Today’s lending environment is completely different, and the nation is still adding jobs.

Real estate experts expect the Dallas-Fort Worth housing market to continue to cool down. What they’re not anticipating is a 2008-style housing crash.  “If you’ve been reading the national press and so forth, they’ll tell you the sky is falling,” Jim Gaines, an economist at the Texas Real Estate Research Center at Texas A&M University, told a crowd of real estate agents Friday at the MetroTex Association of Realtors’ annual housing forecast. “Well, I’m here to tell you the sky isn’t really falling; it’s raining.”   September home sales sank 17% year over year in September, the fourth consecutive month of sales declines, according to the Texas Real Estate Research Center and North Texas Real Estate Information Systems data.  Gaines said it is debatable whether the economy is currently in a recession.

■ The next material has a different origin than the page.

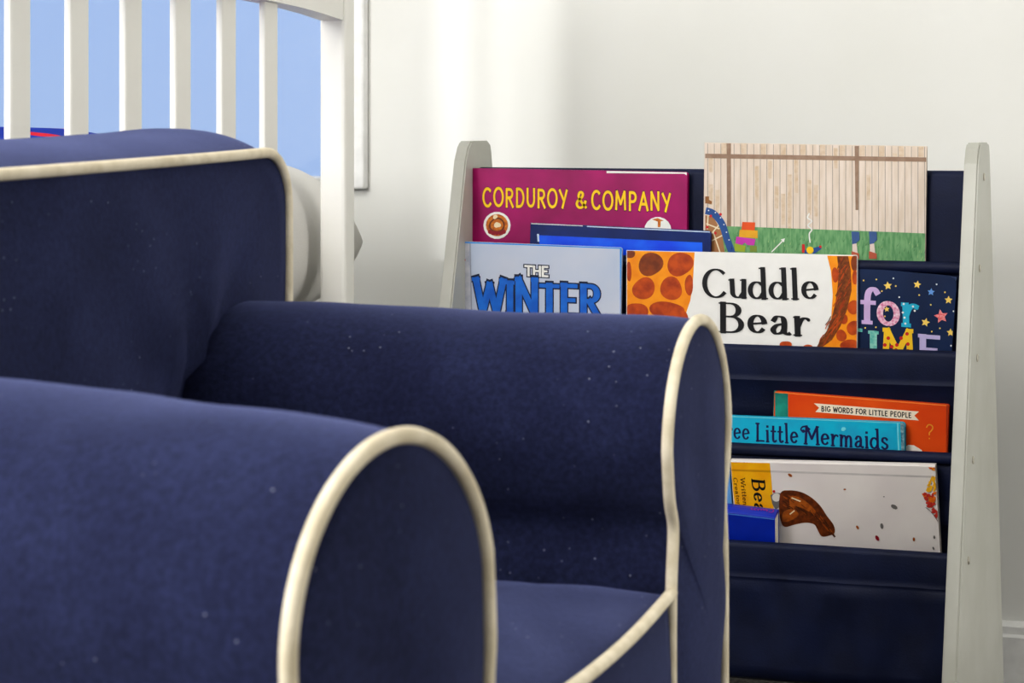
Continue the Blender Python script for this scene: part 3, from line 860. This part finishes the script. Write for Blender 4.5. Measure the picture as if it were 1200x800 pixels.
# toy track, blocks, arrow, smoke curl, aeroplane and boots as on the page
tblue = ink('track_blue', (40, 84, 150)); tbrown = ink('trestle_brown', (170, 120, 76)); bone = ink('trestle_cream', (236, 220, 190))
b.poly([(826.5, 252), (836, 254), (846, 272), (850, 300), (838, 300), (826.5, 290)], tbrown)
for q in (((828, 262), (843, 268)), ((843, 263), (830, 278)), ((834, 282), (846, 276)), ((836, 272), (844, 296)), ((830, 250), (829, 268))): b.stroke(q, 1.5, bone, False)
b.stroke([(826, 246.5), (836, 250), (846, 262), (852, 280), (858, 296)], 8, tblue)
for q in ((829, 246.5), (837, 249), (843, 255), (847, 263), (850, 272), (853, 281), (856, 290)): b.blob(q[0]+1.5, q[1], .8, white, up=False)
for q in ((833, 253), (844.5, 251), (838.5, 273), (829, 266)): b.blob(q[0], q[1], 1.6, red, up=False)
b.poly([(826.5, 230), (831, 230), (831, 234), (834.5, 236), (834, 239), (826.5, 238)], ink('toy_brown', (150, 100, 54)))
b.poly([(870, 260), (885, 260.5), (884.6, 270), (869, 269.5)], ink('block_orange', (226, 88, 30)))
b.poly([(867, 269), (888, 270), (888, 279), (866, 278)], ink('block_yellow', (224, 166, 36)))
b.poly([(863, 277), (885.5, 280), (884, 287.5), (876, 287), (873, 284), (870, 287), (862, 285)], ink('block_pink', (200, 60, 176)))
b.poly([(861, 285), (874, 288), (873, 295), (861, 294)], ink('block_green', (160, 176, 50))); b.poly([(879, 288), (887, 288), (887, 295), (879, 295)], ink('block_olive', (130, 150, 60)))
b.stroke([(904.5, 295), (918.5, 281)], 1.3, white, False); b.poly([(920, 279), (919, 284), (915, 280.5)], white)
b.stroke([(948.5, 250), (946.5, 255), (951.5, 259), (947, 264), (951.5, 269), (948.5, 274), (949.5, 284)], 1.5, white)
b.poly([(940, 286), (943, 286), (944, 296), (940, 296)], red); b.poly([(943, 293), (961, 288.5), (963, 291), (955, 297), (943, 297)], tblue)
b.blob(949.5, 293, 4.2, yel); b.blob(961.5, 289, 1.6, red)
for x in (998, 1018.5):
    b.poly([(x, 271), (x+9, 271.5), (x+9.5, 281), (x+6, 284), (x+6, 290), (x+1, 290)], ink('boot_blue', (64, 96, 150)))
    b.poly([(x+1, 286), (x+6, 285), (x+8, 302), (x+1, 302)], ink('boot_pale', (222, 206, 196))); b.poly([(x, 294), (x+9, 297), (x+9, 303), (x, 303)], ink('boot_rust', (190, 96, 70)))
b.build('tall picture book showing a pale wooden fence and green lawn, top right pocket', fence, rad=.001, bt=.0012, inset=.001)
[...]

The country has had two consecutive quarters of negative gross domestic product growth, an indicator of a recession, but the nation and especially Dallas-Fort Worth are still adding jobs. He projects the D-FW area will have year-over-year job growth 6% in 2022, up from 4.7% in 2021.  He added that even if this is a recession, Texas has been resilient through the last three U.S. recessions.   Gaines said the U.S. economy is working to revert to normal after an unhealthy level of inflation. In housing, he said, there will not be a wave of foreclosures and problems unless millions of jobs are lost.